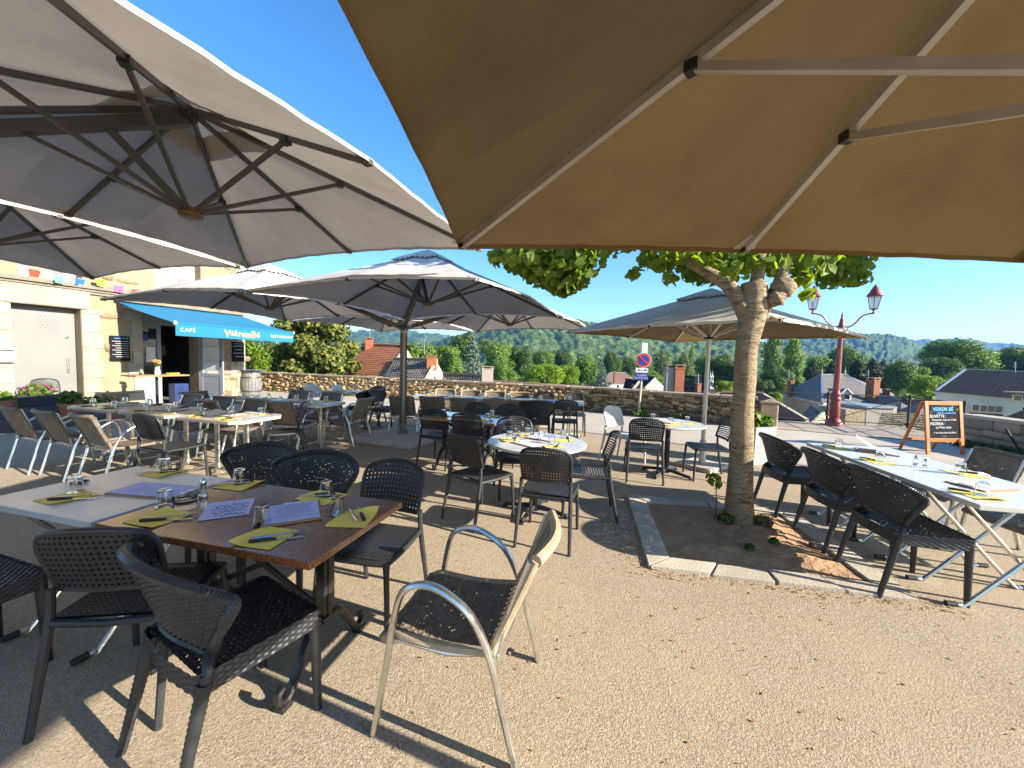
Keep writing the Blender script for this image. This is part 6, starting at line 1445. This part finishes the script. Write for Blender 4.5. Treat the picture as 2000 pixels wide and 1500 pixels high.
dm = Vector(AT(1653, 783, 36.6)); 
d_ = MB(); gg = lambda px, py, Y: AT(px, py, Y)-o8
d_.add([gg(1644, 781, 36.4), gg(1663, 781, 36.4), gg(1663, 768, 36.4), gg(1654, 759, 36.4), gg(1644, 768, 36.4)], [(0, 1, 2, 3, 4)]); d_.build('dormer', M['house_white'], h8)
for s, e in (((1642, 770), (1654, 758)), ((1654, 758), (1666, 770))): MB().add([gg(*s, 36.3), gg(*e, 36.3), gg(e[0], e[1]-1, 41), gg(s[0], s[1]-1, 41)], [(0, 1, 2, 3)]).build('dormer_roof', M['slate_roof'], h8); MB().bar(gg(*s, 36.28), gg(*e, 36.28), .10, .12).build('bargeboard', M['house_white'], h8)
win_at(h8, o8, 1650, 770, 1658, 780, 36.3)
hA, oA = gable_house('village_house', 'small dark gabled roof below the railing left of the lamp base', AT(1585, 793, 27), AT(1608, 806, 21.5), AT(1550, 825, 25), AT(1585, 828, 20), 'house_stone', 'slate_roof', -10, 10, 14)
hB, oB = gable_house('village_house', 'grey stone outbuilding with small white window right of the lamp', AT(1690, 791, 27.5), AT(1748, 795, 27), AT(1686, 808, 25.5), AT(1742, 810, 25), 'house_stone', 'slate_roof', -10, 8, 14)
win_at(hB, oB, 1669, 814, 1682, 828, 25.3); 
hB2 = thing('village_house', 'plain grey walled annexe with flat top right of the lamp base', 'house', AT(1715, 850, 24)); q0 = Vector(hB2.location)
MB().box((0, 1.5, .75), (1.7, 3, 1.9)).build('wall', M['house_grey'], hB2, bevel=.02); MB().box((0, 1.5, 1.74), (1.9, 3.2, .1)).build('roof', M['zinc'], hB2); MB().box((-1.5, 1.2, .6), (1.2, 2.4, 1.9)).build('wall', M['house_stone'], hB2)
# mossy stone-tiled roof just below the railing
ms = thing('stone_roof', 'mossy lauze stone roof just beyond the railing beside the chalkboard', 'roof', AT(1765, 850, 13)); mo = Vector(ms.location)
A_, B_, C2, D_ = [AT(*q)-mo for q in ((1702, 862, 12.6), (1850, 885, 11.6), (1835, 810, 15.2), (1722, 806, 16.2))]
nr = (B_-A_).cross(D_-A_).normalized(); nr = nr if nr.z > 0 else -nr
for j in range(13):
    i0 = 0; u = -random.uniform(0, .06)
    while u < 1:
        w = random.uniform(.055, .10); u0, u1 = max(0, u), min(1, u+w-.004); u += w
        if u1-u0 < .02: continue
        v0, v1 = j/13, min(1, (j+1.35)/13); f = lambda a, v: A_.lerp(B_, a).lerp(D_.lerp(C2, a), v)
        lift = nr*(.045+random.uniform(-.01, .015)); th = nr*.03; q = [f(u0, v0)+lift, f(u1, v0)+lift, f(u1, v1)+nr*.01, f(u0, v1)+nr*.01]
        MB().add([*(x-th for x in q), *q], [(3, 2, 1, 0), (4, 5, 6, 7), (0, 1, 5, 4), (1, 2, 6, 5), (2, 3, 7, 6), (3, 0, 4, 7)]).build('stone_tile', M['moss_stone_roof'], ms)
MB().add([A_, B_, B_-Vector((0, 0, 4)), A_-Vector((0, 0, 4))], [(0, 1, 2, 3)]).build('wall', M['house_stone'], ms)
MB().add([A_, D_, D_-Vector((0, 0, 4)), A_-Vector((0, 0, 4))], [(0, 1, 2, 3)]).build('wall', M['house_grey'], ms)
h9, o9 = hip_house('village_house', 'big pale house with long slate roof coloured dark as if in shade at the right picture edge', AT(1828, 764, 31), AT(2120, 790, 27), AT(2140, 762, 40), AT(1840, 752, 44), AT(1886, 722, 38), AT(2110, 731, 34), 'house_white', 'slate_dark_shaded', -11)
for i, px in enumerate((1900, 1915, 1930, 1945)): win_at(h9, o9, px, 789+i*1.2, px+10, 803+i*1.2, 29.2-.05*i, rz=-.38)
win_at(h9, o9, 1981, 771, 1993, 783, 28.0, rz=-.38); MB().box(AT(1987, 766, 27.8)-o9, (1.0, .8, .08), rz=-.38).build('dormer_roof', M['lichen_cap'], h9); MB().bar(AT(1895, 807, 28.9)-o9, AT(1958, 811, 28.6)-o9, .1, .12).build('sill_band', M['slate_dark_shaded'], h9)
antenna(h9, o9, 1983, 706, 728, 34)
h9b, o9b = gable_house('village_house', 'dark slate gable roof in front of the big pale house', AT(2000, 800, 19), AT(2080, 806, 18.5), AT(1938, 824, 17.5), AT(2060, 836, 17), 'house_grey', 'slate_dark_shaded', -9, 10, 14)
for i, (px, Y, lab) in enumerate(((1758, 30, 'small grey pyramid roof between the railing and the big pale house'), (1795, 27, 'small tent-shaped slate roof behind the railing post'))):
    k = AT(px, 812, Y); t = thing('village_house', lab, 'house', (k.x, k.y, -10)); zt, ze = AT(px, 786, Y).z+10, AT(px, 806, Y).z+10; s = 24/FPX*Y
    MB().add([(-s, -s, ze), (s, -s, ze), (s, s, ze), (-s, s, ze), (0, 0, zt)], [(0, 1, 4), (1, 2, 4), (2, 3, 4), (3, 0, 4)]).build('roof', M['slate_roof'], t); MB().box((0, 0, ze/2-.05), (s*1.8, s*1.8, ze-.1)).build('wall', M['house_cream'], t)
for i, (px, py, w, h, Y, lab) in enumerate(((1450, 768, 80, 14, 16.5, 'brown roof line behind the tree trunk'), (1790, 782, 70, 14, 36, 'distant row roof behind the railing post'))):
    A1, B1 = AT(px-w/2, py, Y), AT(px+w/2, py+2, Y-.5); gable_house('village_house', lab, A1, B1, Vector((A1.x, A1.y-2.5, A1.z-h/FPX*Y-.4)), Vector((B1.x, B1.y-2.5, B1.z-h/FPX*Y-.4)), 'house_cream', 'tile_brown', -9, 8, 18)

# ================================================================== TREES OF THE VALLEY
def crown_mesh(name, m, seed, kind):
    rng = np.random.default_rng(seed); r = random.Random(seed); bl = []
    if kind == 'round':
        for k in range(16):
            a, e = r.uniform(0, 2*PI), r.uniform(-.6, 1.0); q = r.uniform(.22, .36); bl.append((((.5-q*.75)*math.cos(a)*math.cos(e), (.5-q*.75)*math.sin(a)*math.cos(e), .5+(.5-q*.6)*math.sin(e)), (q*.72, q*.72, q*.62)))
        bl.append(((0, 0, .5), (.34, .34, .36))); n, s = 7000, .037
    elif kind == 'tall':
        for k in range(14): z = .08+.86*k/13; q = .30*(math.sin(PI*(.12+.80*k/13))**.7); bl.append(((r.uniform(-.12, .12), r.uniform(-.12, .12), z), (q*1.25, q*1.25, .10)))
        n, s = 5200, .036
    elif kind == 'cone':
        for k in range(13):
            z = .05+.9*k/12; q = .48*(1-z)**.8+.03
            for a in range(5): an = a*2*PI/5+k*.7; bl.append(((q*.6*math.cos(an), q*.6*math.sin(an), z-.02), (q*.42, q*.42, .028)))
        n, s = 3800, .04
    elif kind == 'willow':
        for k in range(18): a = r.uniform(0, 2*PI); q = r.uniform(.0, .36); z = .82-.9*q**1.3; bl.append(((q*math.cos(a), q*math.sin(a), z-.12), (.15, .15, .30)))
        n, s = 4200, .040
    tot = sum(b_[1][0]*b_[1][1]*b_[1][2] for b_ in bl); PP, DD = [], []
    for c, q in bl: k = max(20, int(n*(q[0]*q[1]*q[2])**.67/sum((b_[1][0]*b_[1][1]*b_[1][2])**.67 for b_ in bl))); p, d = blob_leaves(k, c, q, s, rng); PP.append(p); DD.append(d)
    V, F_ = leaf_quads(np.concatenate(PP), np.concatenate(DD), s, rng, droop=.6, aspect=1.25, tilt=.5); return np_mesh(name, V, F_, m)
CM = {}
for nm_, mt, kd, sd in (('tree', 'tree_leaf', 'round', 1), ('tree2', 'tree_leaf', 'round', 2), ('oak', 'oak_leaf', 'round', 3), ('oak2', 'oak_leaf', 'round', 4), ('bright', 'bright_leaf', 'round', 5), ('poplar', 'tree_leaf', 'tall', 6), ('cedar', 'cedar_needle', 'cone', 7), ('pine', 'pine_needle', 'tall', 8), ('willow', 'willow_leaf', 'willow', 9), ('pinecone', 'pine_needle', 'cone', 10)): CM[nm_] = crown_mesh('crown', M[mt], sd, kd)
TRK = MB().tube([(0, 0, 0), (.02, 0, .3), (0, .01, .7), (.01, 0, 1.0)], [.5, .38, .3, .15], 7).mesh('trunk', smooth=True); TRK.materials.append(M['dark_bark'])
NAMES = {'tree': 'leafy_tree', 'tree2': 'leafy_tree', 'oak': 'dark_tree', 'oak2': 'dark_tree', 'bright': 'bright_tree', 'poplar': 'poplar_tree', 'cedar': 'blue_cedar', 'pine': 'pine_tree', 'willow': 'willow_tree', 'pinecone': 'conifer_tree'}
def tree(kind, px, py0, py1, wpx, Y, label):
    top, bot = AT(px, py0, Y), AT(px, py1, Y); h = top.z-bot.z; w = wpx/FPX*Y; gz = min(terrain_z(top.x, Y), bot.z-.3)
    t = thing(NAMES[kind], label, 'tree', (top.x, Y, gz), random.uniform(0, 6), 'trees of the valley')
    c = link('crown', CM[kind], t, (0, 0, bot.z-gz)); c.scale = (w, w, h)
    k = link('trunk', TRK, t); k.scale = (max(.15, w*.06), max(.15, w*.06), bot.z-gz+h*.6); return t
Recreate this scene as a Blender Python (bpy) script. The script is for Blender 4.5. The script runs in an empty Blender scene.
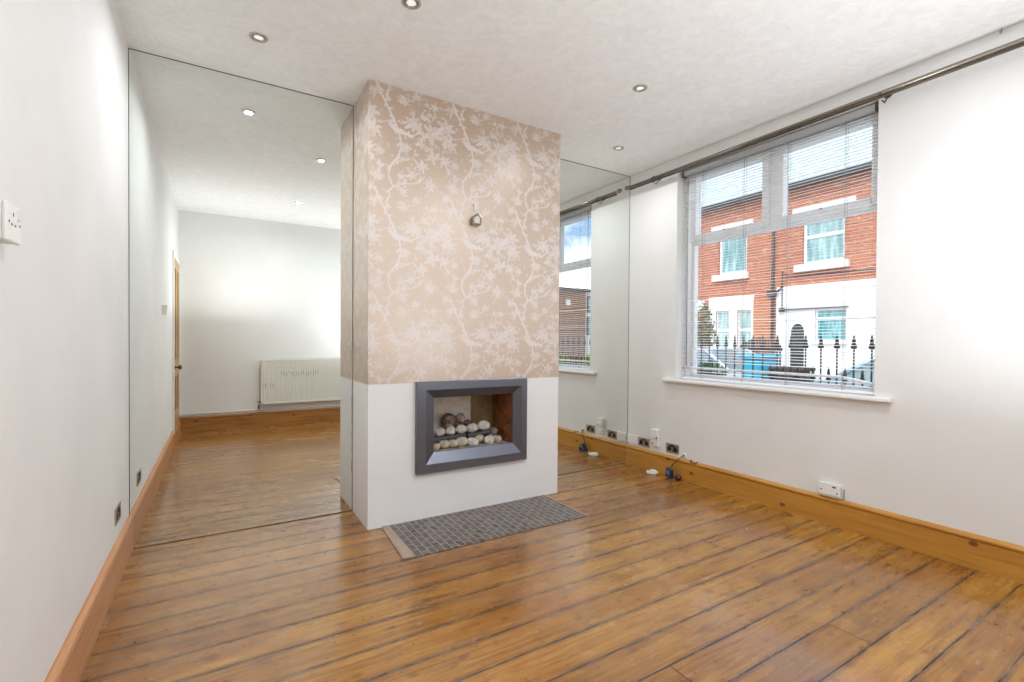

..........

From the data above, show each line that contains "script".

Keep writing the Blender script for this image. This is part 6, starting at line 1445. This part finishes the script. Write for Blender 4.5. Treat the picture as 2000 pixels wide and 1500 pixels high.
Recreate this scene as a Blender Python (bpy) script. The script is for Blender 4.5. The script runs in an empty Blender scene.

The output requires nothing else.